В неофициальной Москве было большое разнообразие, и все эти разные круги и полюса мирно сосуществовали. Это была коммунальная, утопическая жизнь художников без какой-либо конкуренции.
Интересы:
Немаловажно то, что мы все очень много читали и были весьма образованны в смысле искусств и культуры. Для меня история искусств практически заменяла путешествия. Когда я первый раз приехала в Италию, у меня не было культурного шока. Ты едешь к своим старым знакомым, в те места, которые ты уже видела раньше и где ты уже мысленно – или с помощью книг – побывала. Меньше мы знали про современное искусство.
Мы читали и обсуждали «Волшебную гору» Томаса Манна, или Клейста, или Бюхнера, или читали вслух Пушкина, Мандельштама, Хармса, Введенского и знали их наизусть, стихи принадлежали повседневности. Отношение к жизни было чистым и романтическим, как мне сейчас представляется. Это был еще один выход из той реальности, которая нас окружала.
Музыка – еще одна составляющая. Непосредственная близость консерваторского общежития приводила новых друзей – Мадис Кольк, Дима Климов, Миша Сапонов, Володя Чинаев. Помимо концертов в консерватории по нескольку раз в неделю, слушали Пекарского и Любимова, трио Ганелина, дружили с Володей Мартыновым, Аликом Рабиновичем, Таней Гринденко, позже с Сережей Летовым. Для меня большой утратой был отъезд композитора Алика Рабиновича. Его музыка была очень важна для определенной группы людей.
Вербальность культуры и иллюстрация:
В принципе я всегда считала, что русская культура – культура вербальная. Слово всегда у нас главенствовало, и живописцев поэтому было крайне мало. Были иконописцы, вроде бы работающие с цветом, но это не живопись, это работа с сакральным объектом. А большинство русских с задатками живописцев уехали в Европу или Америку. Это и традиция, и особенность русской культуры. Даже пресловутый черный квадрат есть прежде всего программное заявление об отсутствии цвета, помимо всего прочего. Это абсолютно вербальная работа, как будто мы пишем предложение и ставим точку. Мы констатируем: «черный квадрат».

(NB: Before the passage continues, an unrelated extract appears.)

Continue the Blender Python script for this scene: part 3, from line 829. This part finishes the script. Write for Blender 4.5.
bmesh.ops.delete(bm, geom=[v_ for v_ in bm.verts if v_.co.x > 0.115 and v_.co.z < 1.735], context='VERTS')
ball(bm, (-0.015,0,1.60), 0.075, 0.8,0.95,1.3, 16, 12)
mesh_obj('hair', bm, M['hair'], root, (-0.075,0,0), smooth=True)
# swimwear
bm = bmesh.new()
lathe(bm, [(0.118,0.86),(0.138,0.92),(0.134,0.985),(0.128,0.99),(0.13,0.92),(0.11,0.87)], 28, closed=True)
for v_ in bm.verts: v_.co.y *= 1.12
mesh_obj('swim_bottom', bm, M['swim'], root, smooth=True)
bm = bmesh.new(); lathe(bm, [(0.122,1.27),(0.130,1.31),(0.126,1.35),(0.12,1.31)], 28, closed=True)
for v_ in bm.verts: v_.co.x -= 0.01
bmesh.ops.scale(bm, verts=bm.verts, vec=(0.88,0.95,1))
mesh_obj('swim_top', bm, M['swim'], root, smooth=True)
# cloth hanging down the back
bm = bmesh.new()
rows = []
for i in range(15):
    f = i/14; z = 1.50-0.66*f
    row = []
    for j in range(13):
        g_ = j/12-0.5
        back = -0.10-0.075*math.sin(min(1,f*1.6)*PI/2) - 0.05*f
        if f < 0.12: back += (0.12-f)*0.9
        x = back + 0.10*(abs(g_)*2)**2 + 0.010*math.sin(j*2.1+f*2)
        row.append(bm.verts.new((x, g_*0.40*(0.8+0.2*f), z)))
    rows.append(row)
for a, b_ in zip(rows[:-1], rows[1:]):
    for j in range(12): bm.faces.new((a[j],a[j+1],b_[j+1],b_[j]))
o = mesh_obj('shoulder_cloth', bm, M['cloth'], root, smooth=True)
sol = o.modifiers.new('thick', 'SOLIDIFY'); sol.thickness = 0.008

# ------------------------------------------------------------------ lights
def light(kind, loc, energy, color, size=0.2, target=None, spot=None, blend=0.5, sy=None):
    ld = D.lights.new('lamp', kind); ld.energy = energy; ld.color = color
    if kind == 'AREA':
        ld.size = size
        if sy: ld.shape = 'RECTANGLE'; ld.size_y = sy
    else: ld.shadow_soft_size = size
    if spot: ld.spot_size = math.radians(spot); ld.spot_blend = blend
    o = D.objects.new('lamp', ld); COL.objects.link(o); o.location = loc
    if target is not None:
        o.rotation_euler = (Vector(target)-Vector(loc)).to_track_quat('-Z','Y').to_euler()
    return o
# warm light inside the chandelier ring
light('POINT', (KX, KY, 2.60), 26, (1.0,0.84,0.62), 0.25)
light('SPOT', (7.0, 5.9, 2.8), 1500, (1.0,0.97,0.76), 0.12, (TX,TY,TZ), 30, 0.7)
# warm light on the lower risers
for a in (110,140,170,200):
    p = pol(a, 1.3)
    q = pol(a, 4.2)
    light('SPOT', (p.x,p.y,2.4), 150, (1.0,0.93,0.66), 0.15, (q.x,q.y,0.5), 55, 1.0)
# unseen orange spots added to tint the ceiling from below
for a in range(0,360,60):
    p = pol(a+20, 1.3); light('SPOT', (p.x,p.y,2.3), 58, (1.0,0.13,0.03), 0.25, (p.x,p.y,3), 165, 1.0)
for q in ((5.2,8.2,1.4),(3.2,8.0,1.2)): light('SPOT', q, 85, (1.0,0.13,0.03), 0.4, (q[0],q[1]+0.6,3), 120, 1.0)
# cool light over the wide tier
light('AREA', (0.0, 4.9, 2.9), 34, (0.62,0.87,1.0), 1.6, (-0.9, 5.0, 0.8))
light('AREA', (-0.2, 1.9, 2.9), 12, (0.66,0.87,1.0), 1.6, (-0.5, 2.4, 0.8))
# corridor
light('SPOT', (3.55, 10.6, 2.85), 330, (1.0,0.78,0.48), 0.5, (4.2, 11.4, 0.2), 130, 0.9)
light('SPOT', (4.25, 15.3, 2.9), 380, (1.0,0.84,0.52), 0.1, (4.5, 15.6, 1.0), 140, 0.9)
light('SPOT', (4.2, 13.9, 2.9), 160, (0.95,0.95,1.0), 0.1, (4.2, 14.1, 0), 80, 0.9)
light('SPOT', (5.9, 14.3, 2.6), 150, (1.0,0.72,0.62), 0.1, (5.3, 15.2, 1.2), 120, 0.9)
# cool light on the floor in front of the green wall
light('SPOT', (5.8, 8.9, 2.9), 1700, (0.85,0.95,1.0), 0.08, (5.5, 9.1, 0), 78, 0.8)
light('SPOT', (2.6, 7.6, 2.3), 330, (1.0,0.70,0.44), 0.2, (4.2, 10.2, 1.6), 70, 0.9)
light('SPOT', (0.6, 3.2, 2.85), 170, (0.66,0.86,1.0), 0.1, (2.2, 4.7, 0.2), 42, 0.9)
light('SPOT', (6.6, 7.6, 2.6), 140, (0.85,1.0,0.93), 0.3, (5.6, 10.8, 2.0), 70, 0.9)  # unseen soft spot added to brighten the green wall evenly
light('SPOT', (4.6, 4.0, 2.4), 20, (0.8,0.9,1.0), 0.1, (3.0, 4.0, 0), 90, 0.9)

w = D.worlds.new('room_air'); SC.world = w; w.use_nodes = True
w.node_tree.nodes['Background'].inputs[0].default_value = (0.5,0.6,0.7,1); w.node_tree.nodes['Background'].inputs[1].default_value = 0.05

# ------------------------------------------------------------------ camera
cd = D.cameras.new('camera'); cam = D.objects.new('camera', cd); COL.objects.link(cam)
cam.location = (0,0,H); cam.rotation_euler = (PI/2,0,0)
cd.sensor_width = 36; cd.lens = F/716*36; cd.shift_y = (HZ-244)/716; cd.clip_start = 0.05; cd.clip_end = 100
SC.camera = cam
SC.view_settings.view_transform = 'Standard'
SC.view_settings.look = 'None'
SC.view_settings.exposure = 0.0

В шестидесятые и семидесятые годы художникам, работающим в андеграунде, можно было использовать свои находки в иллюстрации, особенно детской. Интеллигенция всегда собирала детские книги с необычными картинками. Это, кажется, был единственный изобразительный инновационный жанр, доступный массовой публике. Отсюда так развилась культура иллюстрирования. Но и концептуальный андеграунд, беря на вооружение язык советской иллюстрации, пропаганды и бюрократии, обрел своих наиболее ярких представителей – Кабакова, Булатова, Пивоварова.
Вообще говоря, где бы вы нашли еще более благоприятную среду для искусства, чем в то время? Правда, к началу 1980-х годов квартирное существование стало себя исчерпывать; нарастала усталость, брежневская беспросветность и стагнация наваливались чернотой депрессий, и казалось, что это конец и все возможное уже осуществлено или исчерпано. Начало 1980-х, на мой взгляд, было самым беспросветным временем. И поэтому те, кто уехали, казались нам счастливыми. А потом началась перестройка, и теплое время романтического коммунального существования в одночасье завершилось. Повеяло холодом рыночных отношений.